Of the many smaller projects within the larger restoration, the acquisition of land for the eventual increase of natural estuaries provides a glimmer of positivity. But even the seemingly simple process of buying back property to then turn back to wetland has seen delays.

CERP also aims to increase water levels by trapping water before it is lost to the ocean. But before it can return to the system, the water must be extensively filtered. The water will need to be contained somehow, which most likely means constructing more reservoirs. Building new reservoirs in the state of Florida, already one of the nation’s leaders in per capita water consumption, has some saying that CERP furthers the very development that originally harmed the wetlands.

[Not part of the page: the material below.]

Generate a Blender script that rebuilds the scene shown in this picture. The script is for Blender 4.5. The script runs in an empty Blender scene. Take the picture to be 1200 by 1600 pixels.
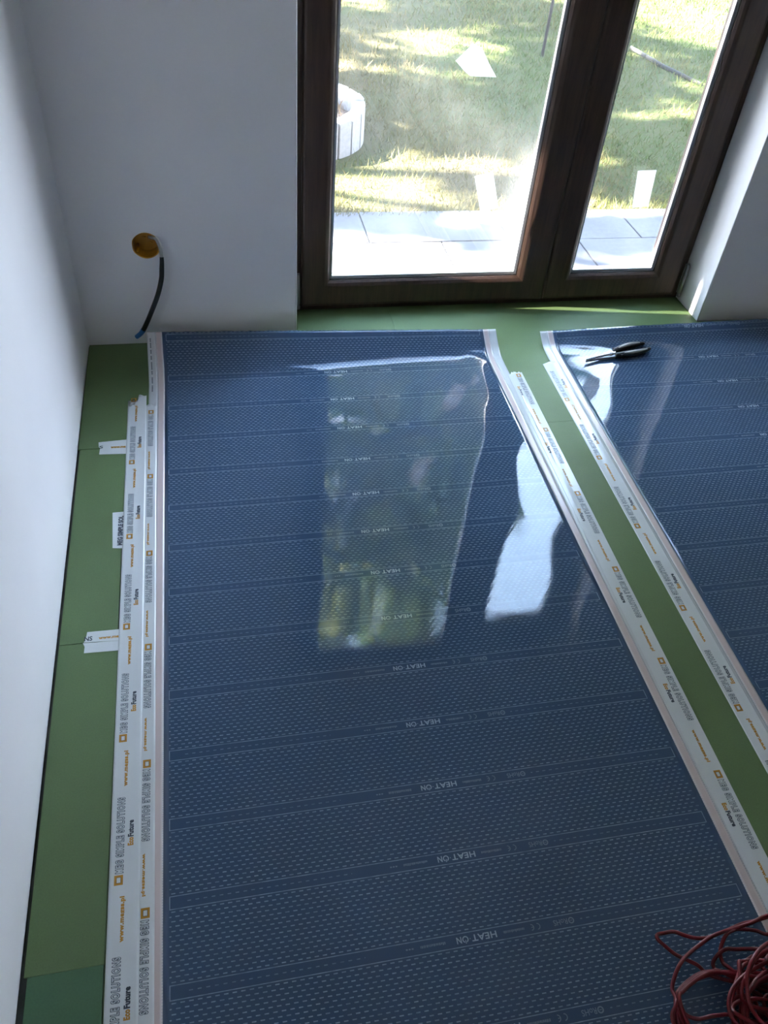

There is obviously political support for getting water to south Florida’s burgeoning populations. Assuring the continued supply of water is a priority at the ballot box and thus in the state legislature. The Everglades’ future rests in the hands of those forces that were responsible for the initial mismanagement, the same hands still reaching for the water.

The X factor
Complicating all this is the potential effect of climate change. If certain warming predictions come to pass, the restoration becomes moot, as the Everglades subside under a rising ocean. Water levels recorded in many locations all over the world show sea level rising, while measurements of polar ice caps suggest melting trends. In the time it takes to complete the restoration, Florida’s coastal areas and low-elevation inlands could be inundated with salt water. The lack of attention given climate change by restoration leaders could prove an extreme miscalculation.

Almost three years after the passage of CERP, the Everglades continue to shrink and fresh water levels continue to drop. With every passing day, CERP seems to garner more negative attention. Unless real priority is given to protecting our natural resources, the egret, along with the water, will soon leave this place forever.

—Adam Spangler is a graduate of EIJ’s intern program.